Israel can prevent some Palestinian attacks. Nevertheless, the genocidal urge remains and it is transparently impossible to prevent (at this time) all Palestinian anti-Jewish violence with solely defensive means. This justifies ongoing violent retaliation without significant concern about ‘proportionality’.

I find it difficult to square such a blanket "right to resist" with moral demands that immigration be considered an unalloyed good.

I’m a conservative and fundamentally don’t think that immigration is an unalloyed good.

Yes, anti-Catholic activists like Lewis Levin were completely correct that large scale Catholic immigration irreparably damaged America. Men like Philip Hart and Ted Kennedy are in substantial part responsible for a lot of the negative consequences mass immigration has had on the US. I don’t consider any of this a particular topic of dispute.

But again, this is standard practice in these kinds of tribal conflicts, see October 7. I don’t think it makes the case that Jews are worse than Arabs; in fact far earlier than 1948 there had been violent Arab campaigns against Jewish settlers including slaughter of civilians, mass rapes and so on.

Yes, but no men take them seriously (and that is fair).
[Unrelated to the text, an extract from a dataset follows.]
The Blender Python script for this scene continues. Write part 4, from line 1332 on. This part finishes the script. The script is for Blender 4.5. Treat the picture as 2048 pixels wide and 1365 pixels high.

Why would I listen to him more than to British or American or Australian ‘anticolonialist’ historians who are also fundamentally ideologically motivated to hate civilization.

I think different American groups would still take sides, no differently to how they have over Russia. Israel would not collapse or be immediately destroyed if the US decided to treat it as a neutral third country.

I don’t think Americans are under any moral obligation to ‘support Israel’ (monetarily, militarily, or merely ideologically). It’s not a hugely interesting conflict in that it’s the kind of situation that happens all over the world, all the time. Its unique popularity as a topic of political discussion is entirely for two reasons: the first being the unique success of Jews as intelligent market dominant minorities in Western countries, and the second being the growing centrality of the conflict to global Islamic identity and in particular, in recent decades, to the extensive global propaganda effort the Iranian Shia movement has attached to its support for the Palestinian cause with the global ummah. So you have two billion Muslims, some of whom are involved in fighting their own proxy conflict, against a small but very wealthy, influential and intelligent population who see the conflict as an existential war (something few non-Palestinian Muslims do). This elevates a run of the mill tribal conflict to something of greater interest for many people. Then there are secondary factors which are not mostly responsible for people caring but which add intrigue like nuclear weapons, Christian views on Israel and Jewish eschatology, US-Russia-China great power conflict in the wider region and so on.

Even the most dedicated pro-Israelis concede that Palestinian casualties have always far exceeded Israeli ones, but Israel's war is the "extremely restrained" one?

It’s ridiculous to suggest that developing defensive technology that reduces your civilian casualties means you no longer have the right to respond to attempted acts of war against civilians to the same degree.